16.1.25

Studying cheapness when cheapness is no longer a strict requirement

Phoebe worth reading as always. Two or three considerations:

1. "So of course this plus a lack of sleep (what they say about little kids and sleep is true) means that rather than solving major world problems or whatever in my downtime, I have been researching wool coats." 

Kids plus early starts to the day (I worked for a European country for a bit because I could take 7:00 am meetings; I'd already been up for an hour, why not?) produces ends of the day that require cognitively undemanding tasks. This has remained true even as my kids have aged up--we went through a multi-year period where I had to change around the bedtime routine every six months, and bedtimes got later. Even on those nights where we watch something like an arthouse movie, that's about the absolute limit of what my brain can do.

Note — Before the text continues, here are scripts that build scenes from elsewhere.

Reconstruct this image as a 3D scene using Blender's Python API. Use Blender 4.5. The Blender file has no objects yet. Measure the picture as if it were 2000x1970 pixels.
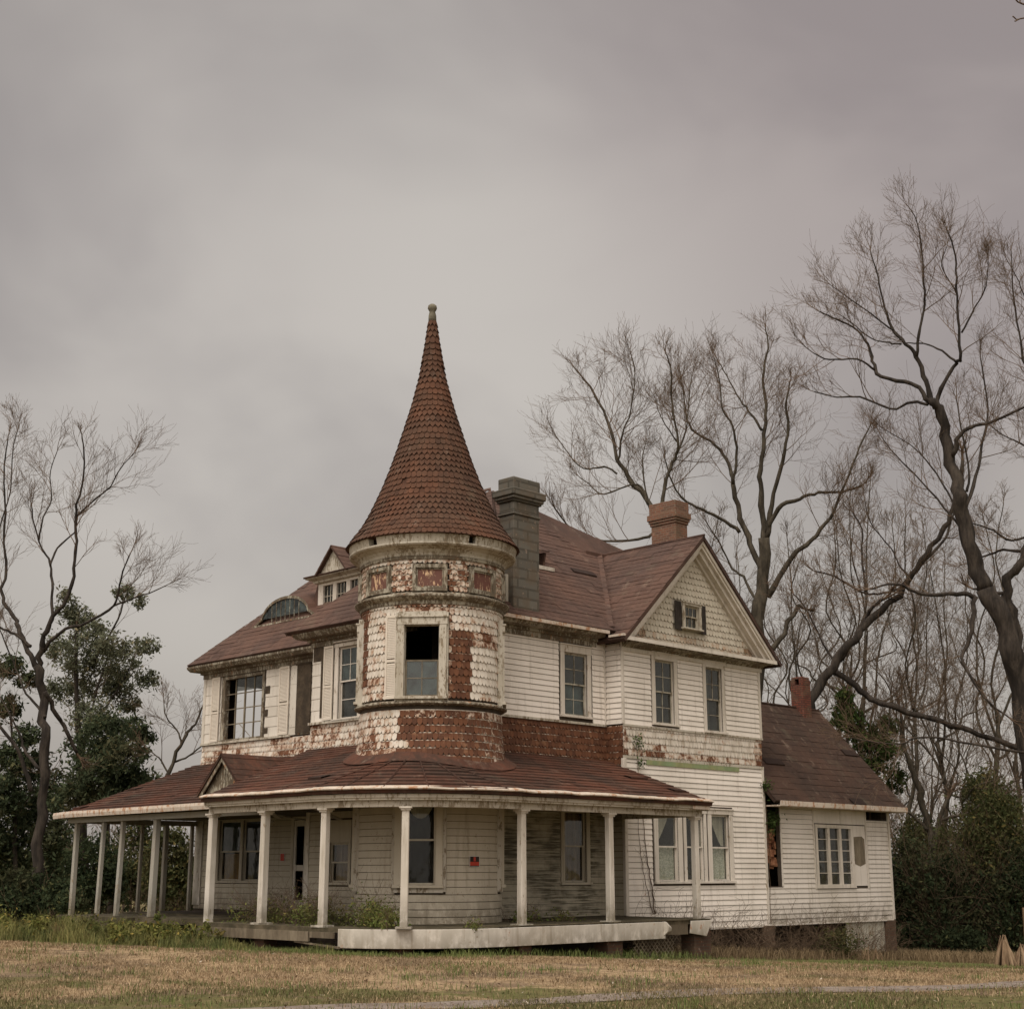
import bpy, bmesh, math, random
import numpy as np
from mathutils import Vector, Matrix
random.seed(7); RNG = np.random.default_rng(7)
R = math.radians
SC = bpy.context.scene
COL = SC.collection
S2 = math.sqrt(.5)
CAMH = 1.85
FPX = 2800.0                                   # focal length in pixels of the 2000 px wide photograph
PITCH = math.atan(715 / 2800)
CP, SP = math.cos(PITCH), math.sin(PITCH)
TX, TY = -1.77, 33.0                           # turret axis, origin of the house's own axes (turned 45 degrees)

def at(x, y, Y):
    "pixel of the photograph -> world point at distance Y"
    a = (x - 1000) / FPX; b = (985 - y) / FPX
    r = (a, CP - b * SP, SP + b * CP); t = Y / r[1]
    return Vector((r[0] * t, Y, CAMH + r[2] * t))
def uv2w(u, v): return (TX + S2 * (u - v), TY + S2 * (u + v))

# ------------------------------------------------------------------ object helpers
def tag(o, label=None, cat=None, group=None, kind=None):
    if label: o['label'] = label
    if cat: o['category'] = cat
    if group: o['group'] = group
    if kind: o['kind'] = kind
    return o
def empty(name, loc=(0, 0, 0), rz=0, label=None, cat=None, group=None):
    o = bpy.data.objects.new(name, None); COL.objects.link(o)
    o.location = loc; o.rotation_euler = (0, 0, rz); o.empty_display_size = .3
    return tag(o, label, cat, group)

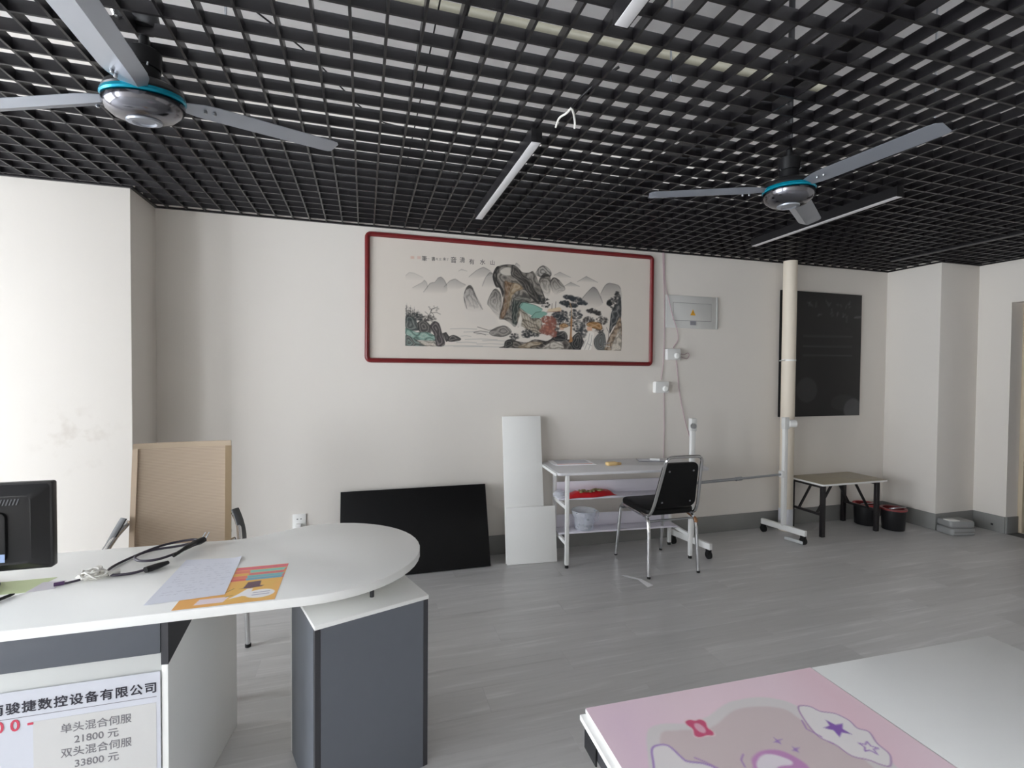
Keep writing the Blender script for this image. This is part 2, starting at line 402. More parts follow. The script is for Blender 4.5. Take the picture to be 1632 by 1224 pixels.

2. There's something broken in clothing these days. I think Menswear Guy gets to this point with some regularity: there was a consensus on how things worked for a large part of the 20th century, but it ended in the 80s and was replaced by nothing. I remember distinctly feeling around 2015 that I could no longer shop where I did before, but had no clue what I could replace it with. I still don't. 

3. But what I did realize from Menswear Guy and scrolling through a bunch of different stores is that I'm really not a suit-wearer, despite cosplaying as one in my academic years. (This is downstream of not liking the skinny trend which never really washed out after the 00s.) So there are varieties of casualwear that I cycle through, that I like, find comfortable, and (because middle aged white man) still convey that I am to be taken seriously. My winter outfit this year (good down to 20°, as low as it gets here) is Homefield t-shirt, LL Bean flannel, Aran Sweater Market Guernsey, lined work coat, Levis, and Oboz hiking boots--and makes me look more like the adult I am than wool slacks, a dress shirt and thin solid color merino sweater ever did.